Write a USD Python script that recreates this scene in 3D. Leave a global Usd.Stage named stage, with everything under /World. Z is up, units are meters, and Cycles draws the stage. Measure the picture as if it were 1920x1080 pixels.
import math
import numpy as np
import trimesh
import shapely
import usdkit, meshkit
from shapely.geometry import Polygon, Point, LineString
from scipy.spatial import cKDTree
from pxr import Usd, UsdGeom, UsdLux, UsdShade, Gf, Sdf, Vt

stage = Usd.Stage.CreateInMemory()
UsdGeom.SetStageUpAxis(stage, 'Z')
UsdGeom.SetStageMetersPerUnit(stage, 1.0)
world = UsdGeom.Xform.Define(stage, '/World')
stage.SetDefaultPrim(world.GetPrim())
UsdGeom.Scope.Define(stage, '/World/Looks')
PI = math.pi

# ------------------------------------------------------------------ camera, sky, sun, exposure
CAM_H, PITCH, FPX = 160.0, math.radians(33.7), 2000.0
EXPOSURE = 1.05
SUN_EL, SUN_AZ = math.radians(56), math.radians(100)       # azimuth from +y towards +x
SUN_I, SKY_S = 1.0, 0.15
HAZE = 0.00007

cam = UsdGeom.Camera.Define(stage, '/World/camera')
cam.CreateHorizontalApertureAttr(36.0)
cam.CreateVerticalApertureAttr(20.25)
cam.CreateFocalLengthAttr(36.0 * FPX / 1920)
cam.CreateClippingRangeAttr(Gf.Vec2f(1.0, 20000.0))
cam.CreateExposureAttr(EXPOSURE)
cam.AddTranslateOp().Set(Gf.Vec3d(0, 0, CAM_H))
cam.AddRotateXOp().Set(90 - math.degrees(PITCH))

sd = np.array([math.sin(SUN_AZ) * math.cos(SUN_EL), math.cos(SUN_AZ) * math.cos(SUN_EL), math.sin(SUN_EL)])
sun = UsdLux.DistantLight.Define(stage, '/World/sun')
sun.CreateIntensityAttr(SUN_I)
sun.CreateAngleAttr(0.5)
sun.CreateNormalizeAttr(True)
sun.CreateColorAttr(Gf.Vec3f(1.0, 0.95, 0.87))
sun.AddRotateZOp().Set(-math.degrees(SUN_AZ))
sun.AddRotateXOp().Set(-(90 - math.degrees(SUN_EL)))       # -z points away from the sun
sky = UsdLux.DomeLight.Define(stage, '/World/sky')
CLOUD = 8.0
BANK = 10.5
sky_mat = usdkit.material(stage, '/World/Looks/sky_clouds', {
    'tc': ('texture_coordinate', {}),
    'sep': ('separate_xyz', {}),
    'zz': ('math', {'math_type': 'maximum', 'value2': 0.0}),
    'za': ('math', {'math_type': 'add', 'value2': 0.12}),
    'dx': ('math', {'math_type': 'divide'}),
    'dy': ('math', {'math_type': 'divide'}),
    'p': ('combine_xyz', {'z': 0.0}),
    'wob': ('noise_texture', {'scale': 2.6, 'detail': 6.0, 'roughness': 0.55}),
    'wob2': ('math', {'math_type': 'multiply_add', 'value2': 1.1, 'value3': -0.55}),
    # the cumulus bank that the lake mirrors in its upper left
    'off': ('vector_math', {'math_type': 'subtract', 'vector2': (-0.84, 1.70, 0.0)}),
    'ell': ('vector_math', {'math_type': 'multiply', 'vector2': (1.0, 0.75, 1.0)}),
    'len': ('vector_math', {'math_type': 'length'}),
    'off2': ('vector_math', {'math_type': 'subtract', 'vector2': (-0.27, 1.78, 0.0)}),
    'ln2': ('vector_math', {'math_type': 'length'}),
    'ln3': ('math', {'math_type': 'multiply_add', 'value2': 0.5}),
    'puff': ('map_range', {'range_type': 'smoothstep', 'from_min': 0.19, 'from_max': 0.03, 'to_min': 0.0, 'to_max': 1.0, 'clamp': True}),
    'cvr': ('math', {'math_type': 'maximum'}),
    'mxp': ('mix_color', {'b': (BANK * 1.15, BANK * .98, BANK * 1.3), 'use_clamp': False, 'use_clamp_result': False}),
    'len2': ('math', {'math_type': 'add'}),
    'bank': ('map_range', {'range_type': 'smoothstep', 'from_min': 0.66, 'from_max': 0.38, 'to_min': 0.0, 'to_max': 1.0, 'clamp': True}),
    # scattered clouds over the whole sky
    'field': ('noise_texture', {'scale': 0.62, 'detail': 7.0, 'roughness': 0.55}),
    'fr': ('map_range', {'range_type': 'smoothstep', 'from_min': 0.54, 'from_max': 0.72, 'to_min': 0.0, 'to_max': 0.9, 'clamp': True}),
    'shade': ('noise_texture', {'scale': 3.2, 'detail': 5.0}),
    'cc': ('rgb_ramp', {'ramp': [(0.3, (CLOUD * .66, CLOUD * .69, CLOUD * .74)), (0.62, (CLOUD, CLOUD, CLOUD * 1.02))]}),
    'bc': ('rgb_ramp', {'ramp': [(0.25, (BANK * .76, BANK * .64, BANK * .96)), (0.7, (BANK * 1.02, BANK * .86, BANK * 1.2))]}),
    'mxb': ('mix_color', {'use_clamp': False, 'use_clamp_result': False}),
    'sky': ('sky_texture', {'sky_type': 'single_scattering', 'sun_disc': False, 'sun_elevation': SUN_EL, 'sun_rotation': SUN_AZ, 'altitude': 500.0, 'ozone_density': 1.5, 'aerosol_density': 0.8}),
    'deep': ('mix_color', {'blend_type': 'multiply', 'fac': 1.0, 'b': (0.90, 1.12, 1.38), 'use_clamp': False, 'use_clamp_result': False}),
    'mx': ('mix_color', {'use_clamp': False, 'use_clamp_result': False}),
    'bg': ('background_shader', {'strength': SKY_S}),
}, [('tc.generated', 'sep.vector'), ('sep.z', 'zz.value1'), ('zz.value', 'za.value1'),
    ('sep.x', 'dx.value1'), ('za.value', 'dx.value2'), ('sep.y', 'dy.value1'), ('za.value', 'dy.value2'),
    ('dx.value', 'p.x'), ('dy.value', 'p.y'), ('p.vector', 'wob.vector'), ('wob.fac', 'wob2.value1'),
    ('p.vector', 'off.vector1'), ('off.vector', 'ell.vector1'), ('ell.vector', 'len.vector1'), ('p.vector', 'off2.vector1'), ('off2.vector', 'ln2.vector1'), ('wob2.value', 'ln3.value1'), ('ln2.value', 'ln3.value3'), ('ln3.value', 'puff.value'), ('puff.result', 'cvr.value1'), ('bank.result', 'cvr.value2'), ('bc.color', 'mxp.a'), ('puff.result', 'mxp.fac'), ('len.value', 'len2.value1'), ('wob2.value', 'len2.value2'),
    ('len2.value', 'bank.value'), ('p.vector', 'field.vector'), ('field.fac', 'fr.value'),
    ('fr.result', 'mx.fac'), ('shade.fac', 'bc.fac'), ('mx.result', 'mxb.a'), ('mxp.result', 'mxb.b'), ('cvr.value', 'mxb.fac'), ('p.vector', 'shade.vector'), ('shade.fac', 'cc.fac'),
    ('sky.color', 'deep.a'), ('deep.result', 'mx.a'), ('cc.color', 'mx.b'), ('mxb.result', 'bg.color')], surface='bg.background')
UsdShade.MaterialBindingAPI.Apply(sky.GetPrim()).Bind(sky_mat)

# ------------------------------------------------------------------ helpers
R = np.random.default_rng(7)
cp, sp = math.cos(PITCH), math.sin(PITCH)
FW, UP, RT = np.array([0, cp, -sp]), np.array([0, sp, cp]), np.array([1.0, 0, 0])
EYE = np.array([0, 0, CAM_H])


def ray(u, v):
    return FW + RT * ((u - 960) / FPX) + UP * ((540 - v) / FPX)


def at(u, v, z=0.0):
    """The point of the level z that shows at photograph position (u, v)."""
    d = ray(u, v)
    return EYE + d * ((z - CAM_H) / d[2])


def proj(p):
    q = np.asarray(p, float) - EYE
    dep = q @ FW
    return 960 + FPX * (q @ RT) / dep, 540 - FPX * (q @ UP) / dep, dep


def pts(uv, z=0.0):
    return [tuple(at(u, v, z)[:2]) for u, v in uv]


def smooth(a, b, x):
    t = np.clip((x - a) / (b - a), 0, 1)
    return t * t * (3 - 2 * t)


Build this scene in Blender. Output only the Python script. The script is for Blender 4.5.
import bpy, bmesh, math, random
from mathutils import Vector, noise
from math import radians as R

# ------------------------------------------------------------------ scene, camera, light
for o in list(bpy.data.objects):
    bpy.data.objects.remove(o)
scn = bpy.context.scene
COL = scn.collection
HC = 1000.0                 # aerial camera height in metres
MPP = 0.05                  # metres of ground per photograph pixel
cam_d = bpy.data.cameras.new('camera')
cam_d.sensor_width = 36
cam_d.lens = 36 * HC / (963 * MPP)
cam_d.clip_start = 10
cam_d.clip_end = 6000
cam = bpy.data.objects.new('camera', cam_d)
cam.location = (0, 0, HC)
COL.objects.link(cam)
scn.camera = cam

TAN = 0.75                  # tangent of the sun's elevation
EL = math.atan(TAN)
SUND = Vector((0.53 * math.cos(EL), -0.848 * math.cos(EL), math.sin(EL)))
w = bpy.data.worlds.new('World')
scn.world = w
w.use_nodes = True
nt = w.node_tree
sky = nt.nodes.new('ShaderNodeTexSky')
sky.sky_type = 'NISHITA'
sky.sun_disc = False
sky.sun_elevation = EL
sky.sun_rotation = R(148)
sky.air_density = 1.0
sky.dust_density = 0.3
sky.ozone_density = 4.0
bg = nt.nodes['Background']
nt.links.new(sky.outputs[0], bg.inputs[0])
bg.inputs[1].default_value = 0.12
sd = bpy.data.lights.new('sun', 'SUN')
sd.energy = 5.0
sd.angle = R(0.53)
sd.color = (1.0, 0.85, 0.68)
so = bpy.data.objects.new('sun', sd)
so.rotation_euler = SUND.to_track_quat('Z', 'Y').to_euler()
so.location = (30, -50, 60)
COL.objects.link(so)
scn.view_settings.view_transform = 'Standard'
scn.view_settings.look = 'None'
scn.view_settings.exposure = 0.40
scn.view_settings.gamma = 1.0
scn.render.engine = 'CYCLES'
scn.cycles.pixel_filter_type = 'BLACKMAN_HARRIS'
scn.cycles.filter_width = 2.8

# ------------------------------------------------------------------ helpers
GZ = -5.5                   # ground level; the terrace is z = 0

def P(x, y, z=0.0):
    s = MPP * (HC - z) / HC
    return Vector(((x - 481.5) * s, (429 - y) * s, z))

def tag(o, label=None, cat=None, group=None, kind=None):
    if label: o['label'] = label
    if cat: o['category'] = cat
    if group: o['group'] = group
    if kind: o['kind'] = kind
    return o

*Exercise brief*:
Please copy, word for word, every line from the first line of the records through the line containing "cam.AddRotateXOp().Set(90 - math.degrees(PITCH))", with both of those lines included and nothing else.

*Exercise response*:
Write a USD Python script that recreates this scene in 3D. Leave a global Usd.Stage named stage, with everything under /World. Z is up, units are meters, and Cycles draws the stage. Measure the picture as if it were 1920x1080 pixels.
import math
import numpy as np
import trimesh
import shapely
import usdkit, meshkit
from shapely.geometry import Polygon, Point, LineString
from scipy.spatial import cKDTree
from pxr import Usd, UsdGeom, UsdLux, UsdShade, Gf, Sdf, Vt

stage = Usd.Stage.CreateInMemory()
UsdGeom.SetStageUpAxis(stage, 'Z')
UsdGeom.SetStageMetersPerUnit(stage, 1.0)
world = UsdGeom.Xform.Define(stage, '/World')
stage.SetDefaultPrim(world.GetPrim())
UsdGeom.Scope.Define(stage, '/World/Looks')
PI = math.pi

# ------------------------------------------------------------------ camera, sky, sun, exposure
CAM_H, PITCH, FPX = 160.0, math.radians(33.7), 2000.0
EXPOSURE = 1.05
SUN_EL, SUN_AZ = math.radians(56), math.radians(100)       # azimuth from +y towards +x
SUN_I, SKY_S = 1.0, 0.15
HAZE = 0.00007

cam = UsdGeom.Camera.Define(stage, '/World/camera')
cam.CreateHorizontalApertureAttr(36.0)
cam.CreateVerticalApertureAttr(20.25)
cam.CreateFocalLengthAttr(36.0 * FPX / 1920)
cam.CreateClippingRangeAttr(Gf.Vec2f(1.0, 20000.0))
cam.CreateExposureAttr(EXPOSURE)
cam.AddTranslateOp().Set(Gf.Vec3d(0, 0, CAM_H))
cam.AddRotateXOp().Set(90 - math.degrees(PITCH))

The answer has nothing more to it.